Durante il funerale di Papa Francesco la Chiesa apre una nuova fase della diplomazia nel nome della vita. Non è la prima volta, ma questa è speciale per « i tempi, per le circostanze, per lo scenario. Raffaello ricostruì pittoricamente in un grande affresco nel 1513-1514 l’incontro di Leone Magno con Attila del 425 sul fiume Mincio, quando con la sola forza della fede il Papa riuscì a convincere il “flagello di Dio” a rinunciare a mettere l’Italia a ferro e fuoco. Altre volte i pontefici e la Chiesa hanno mediato paci, intese e armistizi, spesso fallendo. La cosiddetta Tregua di Dio, che occorreva rispettare nei giorni della liturgia cristiana, nel XI secolo venne addirittura codificata con i canoni conciliari. Lo strumento della scomunica non venne risparmiato ai reprobi ma la storia insegna che non fu efficace nel debellare né le guerre né gli scismi.

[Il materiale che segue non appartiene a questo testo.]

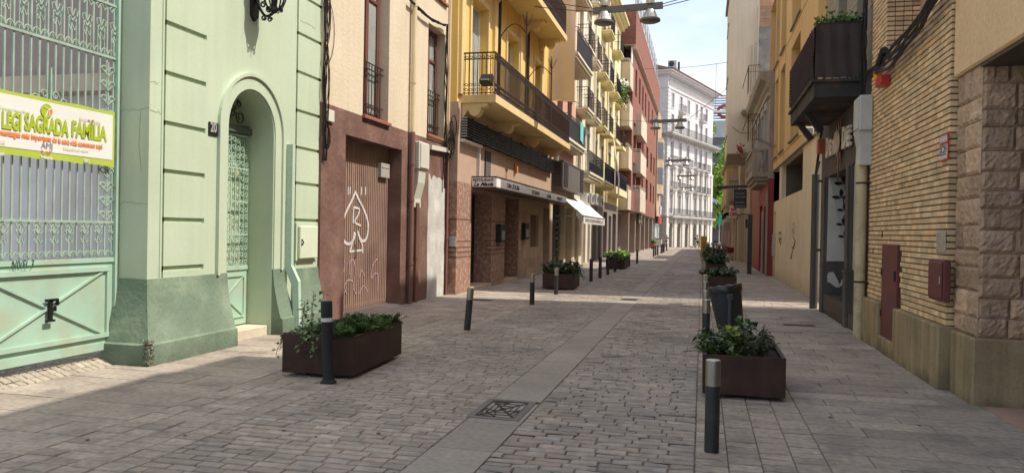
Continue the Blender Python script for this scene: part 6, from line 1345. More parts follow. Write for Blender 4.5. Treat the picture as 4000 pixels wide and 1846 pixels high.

D’altronde il Papa, fino a Pio IX e alla Breccia di Porta Pia, fu anche re, munito di un esercito non solo simbolico come al giorno d’oggi con le Guardie svizzere, che scendevano sul campo di battaglia con solenne benedizione. Il ridimensionamento al solo potere spirituale rafforzerà il carisma della Chiesa nella sua missione di pace. Benedetto XV fu esplicito nel richiamare nel 1917 le nazioni in guerra.

Non riuscì a fermare «l’inutile strage», per quanto l’influsso del cattolicesimo fu fortissimo nell’ultimo imperatore austro-ungarico Carlo che cercò in ogni modo la pace. Il Vaticano fu in prima linea anche prima e durante la seconda guerra mondiale, e non a caso il più piccolo Stato del mondo fu un nevralgico crocevia diplomatico-spionistico-informativo, tanto da indurre nel 1943 Adolf Hitler a far studiare un piano (Fall Schwarz) per rapire Pio XII e farla finita con la Chiesa cattolica: emblematica una foto di piazza San Pietro con i paracadutisti tedeschi che passeggiano vicino ai gendarmi pontifici, ma ben attenti a non oltrepassare la linea bianca di confine. Il cardinale di Milano Ildefonso Schuster nell’aprile del 1945 tessé la tela tra Benito Mussolini e il Comitato di liberazione nazionale, promuovendo un incontro in arcivescovado. La storia prese un’altra direzione, e non per mancanza di autorevolezza della Chiesa che Stalin irrideva con la domanda retorica «quante divisioni ha il Papa?».

La forza e il potere non stanno nelle alabarde delle guardie svizzere ma nella voce che si alza da San Pietro. Karol Wojtyła tentò di spezzare la spirale di violenza e di orrori nell’ex Jugoslavia ma il viaggio apostolico nella Sarajevo assediata previsto per il 1994 verrà giocoforza rinviato al 1997; nel ’99 dopo riuscirà a ottenere una tregua pasquale dal presidente serbo Slobodan Miloševic al quale aveva inviato un messaggio personale affidato all’arcivescovo Jean-Louis Tauran: lo stesso che nel 2013 annuncerà l’elezione al soglio pontificio di Jorge Maria Bergoglio.

Francesco sin dal primo momento ha pronunciato parole nette e radicali contro la guerra, ha inviato in missione speciale il cardinale Matteo Zuppi a Kiev e a Mosca, ha tuonato contro l’uso delle armi e della violenza. Ha predicato il bene dove vedeva il male, ma gli uomini come sempre hanno deciso altrimenti. Perché anche se «Deus vult», tutto è rimesso all'arbitrio degli uomini, libero ma non necessariamente intelligente.